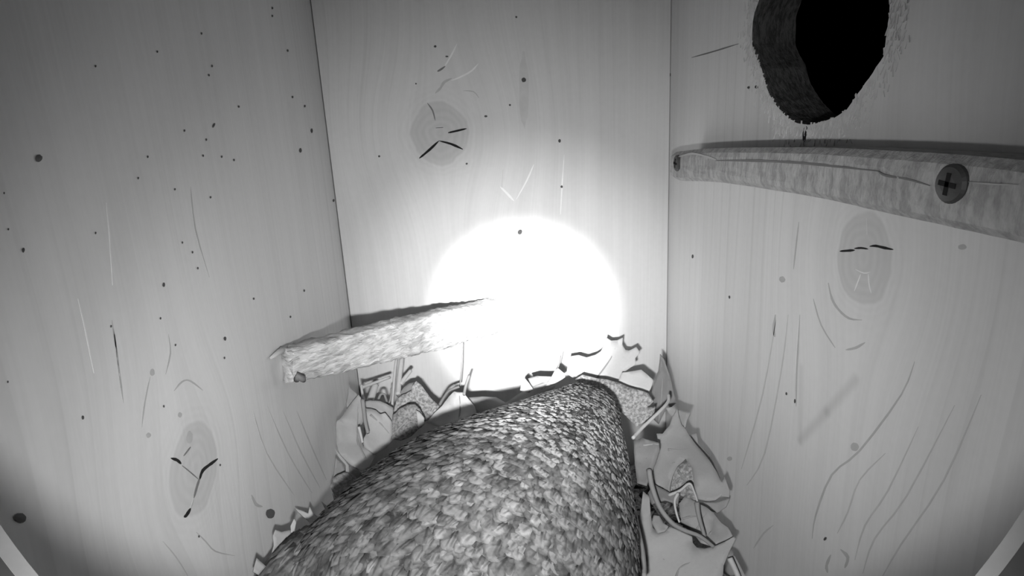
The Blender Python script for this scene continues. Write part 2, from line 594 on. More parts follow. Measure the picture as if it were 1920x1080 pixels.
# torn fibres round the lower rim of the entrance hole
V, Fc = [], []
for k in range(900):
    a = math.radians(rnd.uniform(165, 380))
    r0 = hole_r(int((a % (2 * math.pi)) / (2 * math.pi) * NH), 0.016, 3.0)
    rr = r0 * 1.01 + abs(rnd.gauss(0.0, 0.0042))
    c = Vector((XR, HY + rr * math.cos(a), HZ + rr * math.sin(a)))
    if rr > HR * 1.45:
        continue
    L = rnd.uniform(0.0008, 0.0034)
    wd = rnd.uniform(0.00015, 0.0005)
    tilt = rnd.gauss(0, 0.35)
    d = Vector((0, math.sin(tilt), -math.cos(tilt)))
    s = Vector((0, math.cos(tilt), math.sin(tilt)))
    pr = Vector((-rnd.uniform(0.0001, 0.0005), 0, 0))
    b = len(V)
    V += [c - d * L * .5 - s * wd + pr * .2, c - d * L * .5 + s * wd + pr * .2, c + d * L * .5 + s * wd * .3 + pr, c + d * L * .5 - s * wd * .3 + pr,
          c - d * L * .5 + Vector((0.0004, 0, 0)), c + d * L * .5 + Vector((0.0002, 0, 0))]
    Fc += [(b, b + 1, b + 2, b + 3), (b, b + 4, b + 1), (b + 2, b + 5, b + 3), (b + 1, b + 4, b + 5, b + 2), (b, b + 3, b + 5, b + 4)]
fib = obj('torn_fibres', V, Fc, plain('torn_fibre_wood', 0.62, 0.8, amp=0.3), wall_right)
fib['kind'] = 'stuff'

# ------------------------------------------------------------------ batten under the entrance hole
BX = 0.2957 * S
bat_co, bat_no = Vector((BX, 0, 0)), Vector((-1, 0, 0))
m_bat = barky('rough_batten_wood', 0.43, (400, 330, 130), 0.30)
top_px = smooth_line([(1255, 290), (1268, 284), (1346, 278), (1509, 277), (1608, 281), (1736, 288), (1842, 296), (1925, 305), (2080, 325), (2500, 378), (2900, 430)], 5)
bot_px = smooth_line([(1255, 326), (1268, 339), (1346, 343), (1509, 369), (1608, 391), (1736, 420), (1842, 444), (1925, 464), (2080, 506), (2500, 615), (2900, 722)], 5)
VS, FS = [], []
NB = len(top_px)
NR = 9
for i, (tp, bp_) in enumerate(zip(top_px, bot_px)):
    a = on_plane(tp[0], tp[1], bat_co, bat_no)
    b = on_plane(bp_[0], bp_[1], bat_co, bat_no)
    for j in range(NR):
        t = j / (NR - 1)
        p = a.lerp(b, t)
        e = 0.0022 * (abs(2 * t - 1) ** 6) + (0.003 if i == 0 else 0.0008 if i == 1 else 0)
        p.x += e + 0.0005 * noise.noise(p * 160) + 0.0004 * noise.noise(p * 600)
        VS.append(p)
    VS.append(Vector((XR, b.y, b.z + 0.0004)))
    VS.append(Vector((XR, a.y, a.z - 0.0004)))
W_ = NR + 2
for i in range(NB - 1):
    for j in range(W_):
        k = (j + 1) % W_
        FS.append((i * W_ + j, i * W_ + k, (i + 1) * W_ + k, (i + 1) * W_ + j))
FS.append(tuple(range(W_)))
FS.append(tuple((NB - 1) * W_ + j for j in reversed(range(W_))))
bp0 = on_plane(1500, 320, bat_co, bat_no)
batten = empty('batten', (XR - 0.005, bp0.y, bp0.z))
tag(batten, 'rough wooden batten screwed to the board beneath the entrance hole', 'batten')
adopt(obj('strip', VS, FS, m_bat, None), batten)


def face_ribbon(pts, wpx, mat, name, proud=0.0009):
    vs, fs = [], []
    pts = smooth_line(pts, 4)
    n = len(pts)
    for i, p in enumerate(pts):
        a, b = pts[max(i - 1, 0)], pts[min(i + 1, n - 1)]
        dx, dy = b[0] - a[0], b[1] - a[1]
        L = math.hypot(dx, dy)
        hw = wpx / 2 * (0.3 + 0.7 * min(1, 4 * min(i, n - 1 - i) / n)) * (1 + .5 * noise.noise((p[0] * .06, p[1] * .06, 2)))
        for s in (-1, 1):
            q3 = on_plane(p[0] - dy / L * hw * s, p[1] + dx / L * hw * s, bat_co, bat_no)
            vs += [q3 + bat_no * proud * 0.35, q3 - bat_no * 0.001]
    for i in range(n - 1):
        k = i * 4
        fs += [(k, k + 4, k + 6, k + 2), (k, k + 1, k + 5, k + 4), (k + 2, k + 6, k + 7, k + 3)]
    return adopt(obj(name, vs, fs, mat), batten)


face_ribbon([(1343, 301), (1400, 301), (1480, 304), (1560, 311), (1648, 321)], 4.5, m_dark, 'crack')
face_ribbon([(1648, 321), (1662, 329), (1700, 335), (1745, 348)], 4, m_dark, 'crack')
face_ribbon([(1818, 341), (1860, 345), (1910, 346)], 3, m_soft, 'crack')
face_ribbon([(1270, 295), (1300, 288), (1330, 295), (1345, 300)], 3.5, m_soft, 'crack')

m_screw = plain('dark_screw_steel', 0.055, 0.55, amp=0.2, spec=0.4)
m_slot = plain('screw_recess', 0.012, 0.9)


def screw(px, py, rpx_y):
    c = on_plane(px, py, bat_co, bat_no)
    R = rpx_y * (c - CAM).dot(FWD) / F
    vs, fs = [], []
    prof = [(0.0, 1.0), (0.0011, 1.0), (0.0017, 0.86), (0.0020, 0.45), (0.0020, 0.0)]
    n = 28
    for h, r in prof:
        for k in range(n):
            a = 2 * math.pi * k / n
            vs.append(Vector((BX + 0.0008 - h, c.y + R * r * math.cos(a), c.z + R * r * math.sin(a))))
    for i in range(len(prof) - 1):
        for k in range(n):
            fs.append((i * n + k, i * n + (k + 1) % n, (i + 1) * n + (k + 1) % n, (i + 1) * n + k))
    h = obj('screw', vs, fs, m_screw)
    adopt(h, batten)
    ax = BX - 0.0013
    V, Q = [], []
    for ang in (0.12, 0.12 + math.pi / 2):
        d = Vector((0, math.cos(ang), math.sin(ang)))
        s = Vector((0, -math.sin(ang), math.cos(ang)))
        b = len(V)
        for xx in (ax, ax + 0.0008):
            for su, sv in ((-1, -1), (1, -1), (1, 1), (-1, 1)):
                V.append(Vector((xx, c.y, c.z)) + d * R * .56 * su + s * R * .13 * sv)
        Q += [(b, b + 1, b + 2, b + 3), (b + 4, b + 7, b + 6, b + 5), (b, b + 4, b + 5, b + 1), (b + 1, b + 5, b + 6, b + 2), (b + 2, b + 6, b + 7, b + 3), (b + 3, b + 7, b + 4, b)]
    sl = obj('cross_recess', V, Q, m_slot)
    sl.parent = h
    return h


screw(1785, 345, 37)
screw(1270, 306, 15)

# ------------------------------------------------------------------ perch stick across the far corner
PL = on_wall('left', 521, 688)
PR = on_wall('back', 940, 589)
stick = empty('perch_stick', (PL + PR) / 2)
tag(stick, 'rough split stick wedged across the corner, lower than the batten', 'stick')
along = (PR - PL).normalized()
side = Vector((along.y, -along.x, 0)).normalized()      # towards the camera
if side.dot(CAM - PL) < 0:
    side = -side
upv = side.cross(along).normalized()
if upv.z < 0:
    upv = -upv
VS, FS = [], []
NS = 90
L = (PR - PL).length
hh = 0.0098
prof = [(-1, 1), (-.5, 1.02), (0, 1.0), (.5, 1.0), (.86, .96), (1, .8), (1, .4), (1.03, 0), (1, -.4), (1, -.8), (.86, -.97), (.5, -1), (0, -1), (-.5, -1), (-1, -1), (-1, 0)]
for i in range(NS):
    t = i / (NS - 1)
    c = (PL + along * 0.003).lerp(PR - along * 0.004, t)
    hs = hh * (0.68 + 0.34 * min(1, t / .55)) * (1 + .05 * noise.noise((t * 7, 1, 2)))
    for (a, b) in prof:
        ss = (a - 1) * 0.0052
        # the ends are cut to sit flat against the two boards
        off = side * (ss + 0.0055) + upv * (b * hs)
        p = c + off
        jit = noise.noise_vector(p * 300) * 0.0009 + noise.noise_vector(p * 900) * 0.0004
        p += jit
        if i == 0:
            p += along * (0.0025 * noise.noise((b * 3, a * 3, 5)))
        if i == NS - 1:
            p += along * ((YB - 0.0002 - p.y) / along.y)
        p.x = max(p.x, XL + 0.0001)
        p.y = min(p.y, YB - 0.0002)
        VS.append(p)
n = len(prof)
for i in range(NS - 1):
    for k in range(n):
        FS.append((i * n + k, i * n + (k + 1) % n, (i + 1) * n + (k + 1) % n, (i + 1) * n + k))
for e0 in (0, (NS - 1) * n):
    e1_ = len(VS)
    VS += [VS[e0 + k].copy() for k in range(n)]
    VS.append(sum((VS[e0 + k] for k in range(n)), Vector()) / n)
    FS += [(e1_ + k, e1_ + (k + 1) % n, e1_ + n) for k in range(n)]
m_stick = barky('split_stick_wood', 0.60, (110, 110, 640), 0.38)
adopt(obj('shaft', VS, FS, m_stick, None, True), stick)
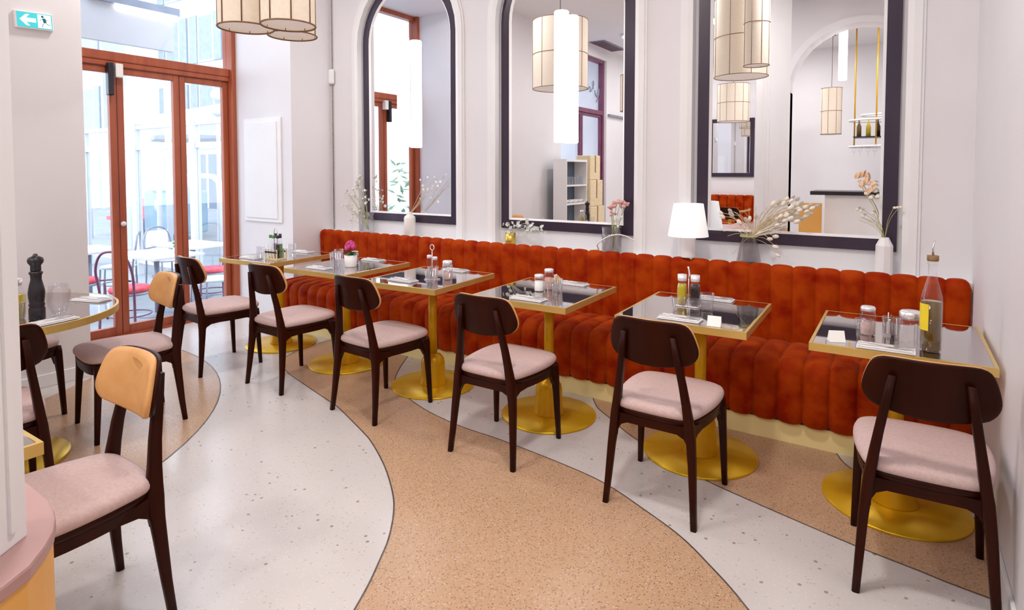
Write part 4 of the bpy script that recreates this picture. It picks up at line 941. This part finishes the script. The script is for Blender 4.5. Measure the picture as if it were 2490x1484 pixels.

---+---

What you need to do: Word for word, give again the lines from the first entry to the line with "fib['kind'] = 'stuff'", inclusive. Exclude the pictures.

Output of the exercise:
The Blender Python script for this scene continues. Write part 2, from line 594 on. More parts follow. Measure the picture as if it were 1920x1080 pixels.
# torn fibres round the lower rim of the entrance hole
V, Fc = [], []
for k in range(900):
    a = math.radians(rnd.uniform(165, 380))
    r0 = hole_r(int((a % (2 * math.pi)) / (2 * math.pi) * NH), 0.016, 3.0)
    rr = r0 * 1.01 + abs(rnd.gauss(0.0, 0.0042))
    c = Vector((XR, HY + rr * math.cos(a), HZ + rr * math.sin(a)))
    if rr > HR * 1.45:
        continue
    L = rnd.uniform(0.0008, 0.0034)
    wd = rnd.uniform(0.00015, 0.0005)
    tilt = rnd.gauss(0, 0.35)
    d = Vector((0, math.sin(tilt), -math.cos(tilt)))
    s = Vector((0, math.cos(tilt), math.sin(tilt)))
    pr = Vector((-rnd.uniform(0.0001, 0.0005), 0, 0))
    b = len(V)
    V += [c - d * L * .5 - s * wd + pr * .2, c - d * L * .5 + s * wd + pr * .2, c + d * L * .5 + s * wd * .3 + pr, c + d * L * .5 - s * wd * .3 + pr,
          c - d * L * .5 + Vector((0.0004, 0, 0)), c + d * L * .5 + Vector((0.0002, 0, 0))]
    Fc += [(b, b + 1, b + 2, b + 3), (b, b + 4, b + 1), (b + 2, b + 5, b + 3), (b + 1, b + 4, b + 5, b + 2), (b, b + 3, b + 5, b + 4)]
fib = obj('torn_fibres', V, Fc, plain('torn_fibre_wood', 0.62, 0.8, amp=0.3), wall_right)
fib['kind'] = 'stuff'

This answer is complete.